England stumped
Simon Barnes
ONCE again, England has been amazed at how much victory in one-day cricket means to the supporters of Pakistan. Last weekend, the match between England and Pakistan was brought to a premature end by a pitch invasion of unabashed Tebbit-test failures, and England conceded the match.
It is all part of cricket's rich pattern. The English have never managed to understand a single one of their international opponents, with the possible exception of New Zealand. England are still struggling to come to terms with the Australian notion that games are there in order to be won.
The West Indies have been misunderstood in a picturesque variety of ways: as a 'naturally' talented mob who needed a white man to lead them, and more recently as 'calypso cricketers' who didn't give a toss. Tony Greig, former England captain, initiated the era of West Indian hegemony when he rashly said, 'If they are on top, they're magnificent. If they are down, they grovel.'
The history of English cricket and South Africa is deeply tangled. The principal misunderstanding was that England thought South Africa was a country of white men. And their servants, of course. But it is the subcontinent that has truly baffled the English. The current cricket team has a hate-filled relationship with Sri Lanka because they refused to play the part of amiable dupes from paradise island.
India, to the English cricketer, is a long lavatory joke. Lord Harris said. 'It is in the matter of patience that I think the Indian will never be equal to the Englishman.' Most countries leave the English cricketer confused; Pakistan leaves him totally dumbfounded. 'Excitable kind of a mob,' said Phil Tufnell, former England spin bowler.
Every English child has the same disconcerting experience of discovering that his best friend's family eat with the wrong kind of forks. But no Englishman has ever truly come to terms with the fact that cricket is as variable as forks and families.
Cricket is an international game and each nation interprets it in a way peculiar to itself. Playing cricket does not make you an honorary Englishman. Au contraire; for
all the Test-playing countries, playing cricket makes you more deeply Pakistani, more deeply West Indian — and, to the Englishman, more deeply incomprehensible.
Pakistanis have always loved the more warlike aspects of cricket. All countries have been guilty of cheating throughout the ages, but the English believe that cheating should be done with discretion. Pakistanis have no such reverence for these conventions: little reverence for any convention they see as purely English.

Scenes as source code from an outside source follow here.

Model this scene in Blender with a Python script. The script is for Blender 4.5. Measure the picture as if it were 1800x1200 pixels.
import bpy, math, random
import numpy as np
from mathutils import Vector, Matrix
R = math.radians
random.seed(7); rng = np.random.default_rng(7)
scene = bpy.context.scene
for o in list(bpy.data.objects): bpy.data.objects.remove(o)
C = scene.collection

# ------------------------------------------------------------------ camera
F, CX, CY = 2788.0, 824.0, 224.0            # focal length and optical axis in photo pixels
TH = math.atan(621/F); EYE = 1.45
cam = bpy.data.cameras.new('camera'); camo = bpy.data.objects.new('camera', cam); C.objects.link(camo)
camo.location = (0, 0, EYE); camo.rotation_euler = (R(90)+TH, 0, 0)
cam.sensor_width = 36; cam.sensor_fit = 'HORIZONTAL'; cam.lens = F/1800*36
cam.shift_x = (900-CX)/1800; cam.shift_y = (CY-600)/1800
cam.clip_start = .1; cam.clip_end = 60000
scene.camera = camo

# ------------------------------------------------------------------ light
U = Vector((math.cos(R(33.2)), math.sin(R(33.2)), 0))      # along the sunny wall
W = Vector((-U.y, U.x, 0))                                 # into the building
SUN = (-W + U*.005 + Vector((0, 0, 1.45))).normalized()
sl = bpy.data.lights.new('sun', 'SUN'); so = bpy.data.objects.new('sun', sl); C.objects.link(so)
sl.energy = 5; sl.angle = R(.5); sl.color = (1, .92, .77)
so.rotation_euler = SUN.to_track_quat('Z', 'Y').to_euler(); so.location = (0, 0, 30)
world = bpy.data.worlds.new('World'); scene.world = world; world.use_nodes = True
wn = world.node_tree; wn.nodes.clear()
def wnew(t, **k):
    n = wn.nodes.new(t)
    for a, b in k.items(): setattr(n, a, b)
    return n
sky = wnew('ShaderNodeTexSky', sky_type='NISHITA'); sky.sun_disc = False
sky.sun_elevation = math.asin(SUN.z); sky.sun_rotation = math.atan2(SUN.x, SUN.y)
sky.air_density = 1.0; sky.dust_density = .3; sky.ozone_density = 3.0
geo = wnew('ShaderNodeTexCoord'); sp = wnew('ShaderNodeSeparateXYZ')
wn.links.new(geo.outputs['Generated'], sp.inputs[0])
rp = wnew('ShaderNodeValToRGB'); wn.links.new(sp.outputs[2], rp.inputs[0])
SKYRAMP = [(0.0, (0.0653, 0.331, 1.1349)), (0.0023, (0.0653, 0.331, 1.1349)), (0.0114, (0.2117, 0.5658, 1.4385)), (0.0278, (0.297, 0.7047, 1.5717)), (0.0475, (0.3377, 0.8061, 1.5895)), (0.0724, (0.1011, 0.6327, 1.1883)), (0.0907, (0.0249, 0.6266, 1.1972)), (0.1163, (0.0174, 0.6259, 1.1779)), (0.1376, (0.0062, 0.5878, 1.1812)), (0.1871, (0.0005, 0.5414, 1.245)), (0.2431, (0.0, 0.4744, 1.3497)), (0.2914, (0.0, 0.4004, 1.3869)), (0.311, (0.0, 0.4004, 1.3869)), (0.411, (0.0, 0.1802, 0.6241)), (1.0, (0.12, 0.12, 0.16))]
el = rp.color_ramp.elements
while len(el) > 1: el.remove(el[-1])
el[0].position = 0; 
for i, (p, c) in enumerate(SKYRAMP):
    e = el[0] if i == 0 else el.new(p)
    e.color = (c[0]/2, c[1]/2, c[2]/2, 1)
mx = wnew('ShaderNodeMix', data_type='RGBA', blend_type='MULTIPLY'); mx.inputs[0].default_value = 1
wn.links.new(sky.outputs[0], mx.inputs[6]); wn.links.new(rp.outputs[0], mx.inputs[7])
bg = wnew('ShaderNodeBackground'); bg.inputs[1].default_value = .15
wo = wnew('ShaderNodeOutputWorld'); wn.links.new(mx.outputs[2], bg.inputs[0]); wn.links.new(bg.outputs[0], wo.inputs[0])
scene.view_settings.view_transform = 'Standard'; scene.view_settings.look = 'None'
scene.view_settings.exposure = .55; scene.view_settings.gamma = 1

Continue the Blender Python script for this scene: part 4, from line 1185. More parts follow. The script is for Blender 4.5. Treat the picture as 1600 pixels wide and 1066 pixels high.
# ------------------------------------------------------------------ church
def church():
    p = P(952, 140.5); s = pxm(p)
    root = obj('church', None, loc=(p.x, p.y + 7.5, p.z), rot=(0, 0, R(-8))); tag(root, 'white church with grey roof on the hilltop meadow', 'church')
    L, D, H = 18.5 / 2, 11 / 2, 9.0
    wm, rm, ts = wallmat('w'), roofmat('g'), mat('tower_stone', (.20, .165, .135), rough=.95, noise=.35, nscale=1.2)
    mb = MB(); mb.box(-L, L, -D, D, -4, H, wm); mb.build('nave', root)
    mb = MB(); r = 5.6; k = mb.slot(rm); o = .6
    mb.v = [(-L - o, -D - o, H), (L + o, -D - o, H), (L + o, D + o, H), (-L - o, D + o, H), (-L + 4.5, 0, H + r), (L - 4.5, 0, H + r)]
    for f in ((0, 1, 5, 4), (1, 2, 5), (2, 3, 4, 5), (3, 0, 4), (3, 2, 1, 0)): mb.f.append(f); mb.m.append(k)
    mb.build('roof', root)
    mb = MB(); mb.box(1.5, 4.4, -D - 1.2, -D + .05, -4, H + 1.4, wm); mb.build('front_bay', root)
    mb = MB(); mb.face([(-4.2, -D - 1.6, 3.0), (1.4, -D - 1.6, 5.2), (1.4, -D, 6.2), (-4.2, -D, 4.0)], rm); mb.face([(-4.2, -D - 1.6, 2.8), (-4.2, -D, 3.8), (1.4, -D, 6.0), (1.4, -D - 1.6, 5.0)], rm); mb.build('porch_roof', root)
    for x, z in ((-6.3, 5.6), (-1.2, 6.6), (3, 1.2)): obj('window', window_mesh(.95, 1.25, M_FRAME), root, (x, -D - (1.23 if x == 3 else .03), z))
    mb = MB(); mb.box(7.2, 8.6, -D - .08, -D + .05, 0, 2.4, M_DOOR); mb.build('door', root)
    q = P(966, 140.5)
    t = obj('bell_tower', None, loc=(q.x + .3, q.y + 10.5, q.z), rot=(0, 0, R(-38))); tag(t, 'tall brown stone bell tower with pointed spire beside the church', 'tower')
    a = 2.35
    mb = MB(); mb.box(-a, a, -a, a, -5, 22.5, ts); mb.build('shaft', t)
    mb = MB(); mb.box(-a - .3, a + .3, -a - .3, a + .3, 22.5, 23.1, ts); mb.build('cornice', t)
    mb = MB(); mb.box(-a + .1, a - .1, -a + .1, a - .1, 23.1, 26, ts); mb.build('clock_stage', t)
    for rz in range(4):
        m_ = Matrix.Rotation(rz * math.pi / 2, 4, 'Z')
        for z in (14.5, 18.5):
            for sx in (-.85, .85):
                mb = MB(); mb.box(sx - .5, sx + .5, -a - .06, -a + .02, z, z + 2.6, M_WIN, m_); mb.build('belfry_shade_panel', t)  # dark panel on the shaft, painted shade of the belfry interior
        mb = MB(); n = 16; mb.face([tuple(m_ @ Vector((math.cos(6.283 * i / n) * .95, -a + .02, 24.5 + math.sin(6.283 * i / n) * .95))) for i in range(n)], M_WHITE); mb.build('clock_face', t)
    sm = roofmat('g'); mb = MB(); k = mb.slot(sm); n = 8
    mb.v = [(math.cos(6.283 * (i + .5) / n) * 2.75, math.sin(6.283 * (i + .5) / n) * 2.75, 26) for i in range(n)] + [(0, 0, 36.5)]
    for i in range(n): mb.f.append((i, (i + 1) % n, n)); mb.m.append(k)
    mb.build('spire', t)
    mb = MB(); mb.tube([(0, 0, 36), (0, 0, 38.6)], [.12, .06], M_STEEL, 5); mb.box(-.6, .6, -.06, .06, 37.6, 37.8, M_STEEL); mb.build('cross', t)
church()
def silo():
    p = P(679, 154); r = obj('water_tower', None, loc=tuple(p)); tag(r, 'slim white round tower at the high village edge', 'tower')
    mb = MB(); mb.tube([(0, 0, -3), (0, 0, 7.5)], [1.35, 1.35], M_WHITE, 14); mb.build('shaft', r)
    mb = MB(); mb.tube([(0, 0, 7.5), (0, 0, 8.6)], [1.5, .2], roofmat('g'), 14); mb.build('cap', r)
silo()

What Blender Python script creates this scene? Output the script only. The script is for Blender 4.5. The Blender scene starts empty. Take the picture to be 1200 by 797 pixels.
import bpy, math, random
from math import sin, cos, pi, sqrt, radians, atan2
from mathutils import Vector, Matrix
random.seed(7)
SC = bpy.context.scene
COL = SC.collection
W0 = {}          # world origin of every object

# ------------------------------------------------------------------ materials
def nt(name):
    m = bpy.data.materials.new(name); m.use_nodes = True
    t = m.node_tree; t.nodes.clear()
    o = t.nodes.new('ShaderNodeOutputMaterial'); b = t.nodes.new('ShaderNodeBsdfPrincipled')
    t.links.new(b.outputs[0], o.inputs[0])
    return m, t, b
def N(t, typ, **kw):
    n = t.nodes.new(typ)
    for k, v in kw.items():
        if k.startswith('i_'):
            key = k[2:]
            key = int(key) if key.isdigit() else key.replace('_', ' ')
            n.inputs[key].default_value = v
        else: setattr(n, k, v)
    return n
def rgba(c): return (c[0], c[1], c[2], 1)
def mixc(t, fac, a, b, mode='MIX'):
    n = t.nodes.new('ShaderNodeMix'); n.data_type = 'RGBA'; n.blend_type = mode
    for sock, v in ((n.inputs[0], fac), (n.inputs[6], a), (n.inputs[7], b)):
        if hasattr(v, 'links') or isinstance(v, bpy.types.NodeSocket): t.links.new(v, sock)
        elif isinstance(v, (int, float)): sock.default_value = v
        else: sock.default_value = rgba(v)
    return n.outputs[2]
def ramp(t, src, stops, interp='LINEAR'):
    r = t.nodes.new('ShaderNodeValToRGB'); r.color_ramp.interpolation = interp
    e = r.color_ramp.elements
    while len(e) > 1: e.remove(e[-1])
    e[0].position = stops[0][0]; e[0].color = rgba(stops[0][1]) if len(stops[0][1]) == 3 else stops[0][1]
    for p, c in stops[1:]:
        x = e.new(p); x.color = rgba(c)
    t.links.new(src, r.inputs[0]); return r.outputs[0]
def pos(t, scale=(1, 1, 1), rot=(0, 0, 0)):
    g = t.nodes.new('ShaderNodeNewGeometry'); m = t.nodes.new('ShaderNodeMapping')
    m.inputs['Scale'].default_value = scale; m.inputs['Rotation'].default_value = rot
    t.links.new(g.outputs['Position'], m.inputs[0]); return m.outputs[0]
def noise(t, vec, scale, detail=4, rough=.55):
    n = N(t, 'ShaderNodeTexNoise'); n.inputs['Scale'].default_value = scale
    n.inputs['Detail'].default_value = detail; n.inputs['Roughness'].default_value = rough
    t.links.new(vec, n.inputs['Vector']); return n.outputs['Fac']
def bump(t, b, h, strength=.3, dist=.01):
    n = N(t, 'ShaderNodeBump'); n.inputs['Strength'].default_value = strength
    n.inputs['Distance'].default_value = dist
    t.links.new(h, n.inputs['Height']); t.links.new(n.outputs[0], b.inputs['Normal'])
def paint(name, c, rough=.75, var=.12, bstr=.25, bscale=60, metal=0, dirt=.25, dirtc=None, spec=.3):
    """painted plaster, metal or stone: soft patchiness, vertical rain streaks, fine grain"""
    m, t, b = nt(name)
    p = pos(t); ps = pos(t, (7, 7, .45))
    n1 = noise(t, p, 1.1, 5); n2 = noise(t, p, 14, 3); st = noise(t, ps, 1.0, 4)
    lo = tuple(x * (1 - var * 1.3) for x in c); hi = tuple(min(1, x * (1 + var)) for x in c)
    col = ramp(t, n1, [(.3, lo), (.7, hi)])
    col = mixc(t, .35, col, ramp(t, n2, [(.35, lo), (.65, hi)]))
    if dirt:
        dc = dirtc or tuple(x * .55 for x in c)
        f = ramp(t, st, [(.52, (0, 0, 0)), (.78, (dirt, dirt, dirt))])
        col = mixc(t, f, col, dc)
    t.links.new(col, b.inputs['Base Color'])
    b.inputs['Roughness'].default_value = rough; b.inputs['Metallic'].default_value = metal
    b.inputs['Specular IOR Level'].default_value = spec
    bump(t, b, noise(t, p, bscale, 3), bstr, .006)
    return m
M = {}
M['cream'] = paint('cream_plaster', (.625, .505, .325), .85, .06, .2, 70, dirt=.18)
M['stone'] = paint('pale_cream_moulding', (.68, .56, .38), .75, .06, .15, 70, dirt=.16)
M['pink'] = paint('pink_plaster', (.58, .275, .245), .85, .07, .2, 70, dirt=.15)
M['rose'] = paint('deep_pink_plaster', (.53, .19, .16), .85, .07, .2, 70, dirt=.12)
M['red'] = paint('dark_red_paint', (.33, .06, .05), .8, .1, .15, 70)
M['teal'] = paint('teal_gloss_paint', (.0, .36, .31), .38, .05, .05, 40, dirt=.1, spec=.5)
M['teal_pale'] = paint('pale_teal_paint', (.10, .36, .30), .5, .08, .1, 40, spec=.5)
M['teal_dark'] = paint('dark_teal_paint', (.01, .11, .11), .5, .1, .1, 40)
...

The greatest matter of all in this crazypaving of incomprehension is the fact that, every time England play, the former masters are taking on the former subjects. That is why beating England has a special zing for every Test-playing nation. England's opposition always have a greater need to beat England than England have to beat them.
In fact, the entire point of international cricket is for England to be beaten, to prove, once, again and then again, that Jack's as good as his master, black men are as good as white, slavery has been abolished and the Empire is dead. People fear for the future of international cricket, but it will survive — and do so gloriously — for as long as the English fail to understand the first thing about the opposition.